Forman also said the high incidence of joint degree students at SOM is due to encouragement from central administrative figures such as University President Peter Salovey and University Provost Benjamin Polak.

The SOM Professor Andrew Metrick said the joint degree program is practical because it allows students to pursue areas of interest outside SOM while still taking SOM’s core curriculum.

“The idea is you take the knowledge of the core and then you apply it somewhere,” he said.

The SOM Lecturer Sarah Biggerstaff said joint degree programs give variety to the academic environment at the school. Joint degree students, she said, bring new perspectives to classroom conversations based on the experiences they have in the other Yale schools where they are also taking classes.

All eight students at SOM who were interviewed, including four who were not pursuing a joint degree, said they see the value in the endeavor.

Three of these students offered criticism of joint degree programs.

Alisha Rahemtulla SOM SPH ’16, who is pursuing a joint degree with the School of Public Health, said the integration between the two schools could be improved.

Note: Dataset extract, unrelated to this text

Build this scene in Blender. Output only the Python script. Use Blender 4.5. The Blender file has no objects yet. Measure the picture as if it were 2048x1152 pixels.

Likewise, Liz Bullock SOM ’15 said professional schools should be better integrated. Because each school has a different academic calendar, she said, professors struggle to decide when to have exams and students may have to work around conflicting vacation schedules.

But Erik Norell SOM FES ’16 said it was very easy for him to pursue a joint degree with the School of Forestry and that he thought the relationship between the two schools was very strong.

“My feeling is that understanding environmental issues will be a core piece of business operations from here on out,” he said.

The enrollment in SOM class of 2015 was 540 students, 36 percent of whom majored in business at the undergraduate level.